What makes Adam Sandler seem out of his depth in his worst comedies is what makes him fantastic in his more dramatic performances: the fact that he seems more like a guy on the street with emotional problems than he does leading man material. The weird bursts of anger, the schlubby persona, they all fit Danny Meyerowitz, a son whose wasted his life trying to please a father who resents him. As much as I love Woody Harrelson in Three Billboards, we all know Sam Rockwell is going to take home the Oscar this year, so I personally would have swapped Harrelson for Sandler and given him a chance to be seen as something more than just the man-child he insists on being in his other films.

 

Best Supporting Actress – Holly Hunter, The Big Sick

the big sick mum

One of the sort-of-not-really surprises at this year’s Oscars was a Best Original Screenplay nod to The Big Sick, the autobiographical rom-com about the tumultuous beginnings of Kumail Nanjiani and Emily V. Gordon’s real-life relationship. However, I would have gone the extra mile and nominated Holly Hunter for her fantastic turn as Emily’s mother who is initially suspicious of this random man claiming to be her daughter’s boyfriend.

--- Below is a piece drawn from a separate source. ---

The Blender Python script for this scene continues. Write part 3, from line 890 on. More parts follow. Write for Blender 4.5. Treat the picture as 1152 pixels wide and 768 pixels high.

While all the performances are great in this really sweet and thoughtful rom-com, Hunter’s stands out in particular, both in the dramatic and in the comedic scenes, such as when she verbally spars off against a bigoted frat boy at one of Kumail’s gigs. Like with Adam Sandler, comedy actors often get shafted at the nominations for Oscars, however considering the rather heavy subject matter that undercurrents the film, I was still a little surprised that Hunter was snubbed. Personally, I would have replaced Octavia Spencer from The Shape of Water, a good performance but nothing too different from what we have seen from her before.